• TASK PROMPT
Quote, with no changes, the lines that run from the top of the material to the line with "from mathutils.bvhtree import BVHTree", both included.

• ITEMS
========================================
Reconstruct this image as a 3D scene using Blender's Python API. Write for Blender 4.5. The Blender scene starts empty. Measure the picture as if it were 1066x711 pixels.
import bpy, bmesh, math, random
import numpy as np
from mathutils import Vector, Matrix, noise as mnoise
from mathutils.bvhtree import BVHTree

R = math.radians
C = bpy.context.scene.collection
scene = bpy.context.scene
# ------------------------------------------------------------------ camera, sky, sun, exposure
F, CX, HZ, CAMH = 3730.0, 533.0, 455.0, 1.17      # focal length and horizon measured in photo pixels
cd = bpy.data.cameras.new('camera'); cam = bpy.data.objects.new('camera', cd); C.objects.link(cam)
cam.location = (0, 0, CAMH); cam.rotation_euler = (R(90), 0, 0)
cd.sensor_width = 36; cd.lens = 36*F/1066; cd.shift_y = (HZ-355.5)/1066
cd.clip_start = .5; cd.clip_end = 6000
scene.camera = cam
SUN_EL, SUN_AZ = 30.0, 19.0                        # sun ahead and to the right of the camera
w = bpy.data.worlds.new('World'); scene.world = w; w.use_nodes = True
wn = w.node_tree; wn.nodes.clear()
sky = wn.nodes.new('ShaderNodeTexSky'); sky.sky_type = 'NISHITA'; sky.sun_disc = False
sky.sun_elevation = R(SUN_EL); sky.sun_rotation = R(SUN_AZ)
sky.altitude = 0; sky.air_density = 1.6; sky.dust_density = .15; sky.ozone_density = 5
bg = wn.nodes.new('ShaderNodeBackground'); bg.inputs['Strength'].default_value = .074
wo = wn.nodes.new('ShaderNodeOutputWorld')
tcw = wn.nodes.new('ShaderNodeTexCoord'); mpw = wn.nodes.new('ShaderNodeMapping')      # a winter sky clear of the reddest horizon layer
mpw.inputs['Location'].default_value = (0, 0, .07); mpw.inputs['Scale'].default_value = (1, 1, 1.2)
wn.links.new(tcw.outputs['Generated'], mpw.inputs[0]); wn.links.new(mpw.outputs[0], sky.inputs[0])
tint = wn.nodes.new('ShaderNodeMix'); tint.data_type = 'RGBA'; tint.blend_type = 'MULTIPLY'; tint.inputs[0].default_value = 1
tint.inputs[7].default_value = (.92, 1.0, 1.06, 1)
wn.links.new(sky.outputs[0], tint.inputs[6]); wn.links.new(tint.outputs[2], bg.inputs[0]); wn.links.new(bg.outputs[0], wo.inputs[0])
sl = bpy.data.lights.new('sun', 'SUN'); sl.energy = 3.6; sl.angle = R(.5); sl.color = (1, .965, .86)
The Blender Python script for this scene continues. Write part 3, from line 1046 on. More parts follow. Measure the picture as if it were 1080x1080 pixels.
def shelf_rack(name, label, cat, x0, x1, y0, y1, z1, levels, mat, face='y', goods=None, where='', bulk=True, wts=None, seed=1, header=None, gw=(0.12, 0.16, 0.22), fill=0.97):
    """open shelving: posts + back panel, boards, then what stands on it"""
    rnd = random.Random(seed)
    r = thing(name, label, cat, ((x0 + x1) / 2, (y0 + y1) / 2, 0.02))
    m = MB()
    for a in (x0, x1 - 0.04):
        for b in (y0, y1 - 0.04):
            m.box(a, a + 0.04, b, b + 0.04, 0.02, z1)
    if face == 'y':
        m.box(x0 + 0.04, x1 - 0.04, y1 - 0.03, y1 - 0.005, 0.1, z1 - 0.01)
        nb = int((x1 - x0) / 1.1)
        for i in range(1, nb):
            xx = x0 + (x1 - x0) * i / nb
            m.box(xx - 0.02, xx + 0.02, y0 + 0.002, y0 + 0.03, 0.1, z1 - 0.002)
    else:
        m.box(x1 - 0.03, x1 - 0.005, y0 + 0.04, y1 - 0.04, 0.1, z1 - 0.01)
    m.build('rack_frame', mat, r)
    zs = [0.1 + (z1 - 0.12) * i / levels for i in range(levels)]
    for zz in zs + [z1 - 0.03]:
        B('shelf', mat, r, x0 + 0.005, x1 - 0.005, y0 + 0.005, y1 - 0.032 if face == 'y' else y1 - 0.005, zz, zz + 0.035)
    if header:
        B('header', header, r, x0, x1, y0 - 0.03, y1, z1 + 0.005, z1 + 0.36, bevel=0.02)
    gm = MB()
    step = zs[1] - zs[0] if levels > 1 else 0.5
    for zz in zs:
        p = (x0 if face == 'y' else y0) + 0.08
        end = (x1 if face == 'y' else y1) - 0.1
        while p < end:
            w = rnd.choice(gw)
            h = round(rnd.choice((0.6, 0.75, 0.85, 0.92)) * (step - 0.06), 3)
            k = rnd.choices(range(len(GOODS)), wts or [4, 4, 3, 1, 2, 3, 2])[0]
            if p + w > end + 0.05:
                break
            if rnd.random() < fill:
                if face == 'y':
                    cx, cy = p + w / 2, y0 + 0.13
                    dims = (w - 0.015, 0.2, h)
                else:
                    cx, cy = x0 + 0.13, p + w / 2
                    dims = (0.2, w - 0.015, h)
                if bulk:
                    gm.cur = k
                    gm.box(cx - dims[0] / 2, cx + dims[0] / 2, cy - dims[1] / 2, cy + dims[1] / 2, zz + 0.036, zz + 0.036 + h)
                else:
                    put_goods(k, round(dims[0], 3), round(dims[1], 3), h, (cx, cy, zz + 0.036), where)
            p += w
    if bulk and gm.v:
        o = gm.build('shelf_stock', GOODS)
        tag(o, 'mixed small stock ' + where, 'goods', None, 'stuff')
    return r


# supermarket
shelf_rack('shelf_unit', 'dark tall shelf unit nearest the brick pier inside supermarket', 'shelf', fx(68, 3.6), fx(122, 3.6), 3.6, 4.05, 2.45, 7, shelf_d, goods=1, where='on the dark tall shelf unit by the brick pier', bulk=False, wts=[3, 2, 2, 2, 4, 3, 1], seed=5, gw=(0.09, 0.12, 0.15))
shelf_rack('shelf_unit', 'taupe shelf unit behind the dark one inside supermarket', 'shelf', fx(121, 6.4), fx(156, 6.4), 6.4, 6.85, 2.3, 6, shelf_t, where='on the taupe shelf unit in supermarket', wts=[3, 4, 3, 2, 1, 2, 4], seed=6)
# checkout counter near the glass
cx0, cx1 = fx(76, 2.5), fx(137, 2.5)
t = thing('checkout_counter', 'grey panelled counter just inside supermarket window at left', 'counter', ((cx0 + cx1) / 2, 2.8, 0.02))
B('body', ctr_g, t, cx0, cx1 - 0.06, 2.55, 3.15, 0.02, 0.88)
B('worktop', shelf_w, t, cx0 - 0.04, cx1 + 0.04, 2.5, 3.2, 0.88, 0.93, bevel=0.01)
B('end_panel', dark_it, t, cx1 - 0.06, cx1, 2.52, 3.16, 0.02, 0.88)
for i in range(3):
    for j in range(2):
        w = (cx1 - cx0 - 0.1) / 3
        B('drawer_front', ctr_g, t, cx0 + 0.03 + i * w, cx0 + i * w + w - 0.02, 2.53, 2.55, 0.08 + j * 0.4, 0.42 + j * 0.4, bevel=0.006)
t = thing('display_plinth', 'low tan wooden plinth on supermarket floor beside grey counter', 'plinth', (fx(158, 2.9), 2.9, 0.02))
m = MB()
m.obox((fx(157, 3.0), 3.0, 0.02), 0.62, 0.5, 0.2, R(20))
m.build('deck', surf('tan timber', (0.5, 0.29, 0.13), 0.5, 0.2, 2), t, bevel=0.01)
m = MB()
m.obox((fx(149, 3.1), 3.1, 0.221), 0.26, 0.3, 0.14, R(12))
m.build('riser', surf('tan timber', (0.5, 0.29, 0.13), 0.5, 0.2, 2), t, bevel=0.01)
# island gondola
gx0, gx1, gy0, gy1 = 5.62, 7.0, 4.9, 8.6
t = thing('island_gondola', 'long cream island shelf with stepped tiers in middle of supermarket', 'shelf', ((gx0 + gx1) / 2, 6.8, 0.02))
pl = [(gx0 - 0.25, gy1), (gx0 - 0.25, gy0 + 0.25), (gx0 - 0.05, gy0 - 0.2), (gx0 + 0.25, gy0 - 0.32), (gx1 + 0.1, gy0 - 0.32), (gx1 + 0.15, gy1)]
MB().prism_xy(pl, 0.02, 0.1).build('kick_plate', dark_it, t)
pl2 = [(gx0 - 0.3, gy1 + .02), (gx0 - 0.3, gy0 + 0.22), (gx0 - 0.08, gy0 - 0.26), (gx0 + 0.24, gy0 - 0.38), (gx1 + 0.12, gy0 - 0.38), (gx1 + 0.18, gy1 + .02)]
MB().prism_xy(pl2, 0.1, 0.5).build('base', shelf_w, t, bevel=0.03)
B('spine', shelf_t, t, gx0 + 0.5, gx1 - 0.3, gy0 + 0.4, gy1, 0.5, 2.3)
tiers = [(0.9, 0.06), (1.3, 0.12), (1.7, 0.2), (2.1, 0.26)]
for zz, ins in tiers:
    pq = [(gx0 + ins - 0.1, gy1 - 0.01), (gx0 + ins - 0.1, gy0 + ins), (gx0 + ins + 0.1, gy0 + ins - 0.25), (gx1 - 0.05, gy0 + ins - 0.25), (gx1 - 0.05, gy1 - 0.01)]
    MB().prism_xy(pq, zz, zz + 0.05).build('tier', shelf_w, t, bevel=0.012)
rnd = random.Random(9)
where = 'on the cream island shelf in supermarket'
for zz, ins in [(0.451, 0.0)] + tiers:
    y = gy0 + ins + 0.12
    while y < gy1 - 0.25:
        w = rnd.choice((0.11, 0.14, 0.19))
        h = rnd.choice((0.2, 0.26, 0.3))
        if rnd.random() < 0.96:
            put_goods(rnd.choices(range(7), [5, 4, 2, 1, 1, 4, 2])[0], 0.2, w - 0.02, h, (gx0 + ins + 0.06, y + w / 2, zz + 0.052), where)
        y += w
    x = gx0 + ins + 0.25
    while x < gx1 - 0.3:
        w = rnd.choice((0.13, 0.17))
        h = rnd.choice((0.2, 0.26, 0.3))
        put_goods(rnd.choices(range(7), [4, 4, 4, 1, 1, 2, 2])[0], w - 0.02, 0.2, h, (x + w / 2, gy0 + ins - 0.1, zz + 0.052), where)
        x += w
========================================
• COMPLETE OUTPUT
Reconstruct this image as a 3D scene using Blender's Python API. Write for Blender 4.5. The Blender scene starts empty. Measure the picture as if it were 1066x711 pixels.
import bpy, bmesh, math, random
import numpy as np
from mathutils import Vector, Matrix, noise as mnoise
from mathutils.bvhtree import BVHTree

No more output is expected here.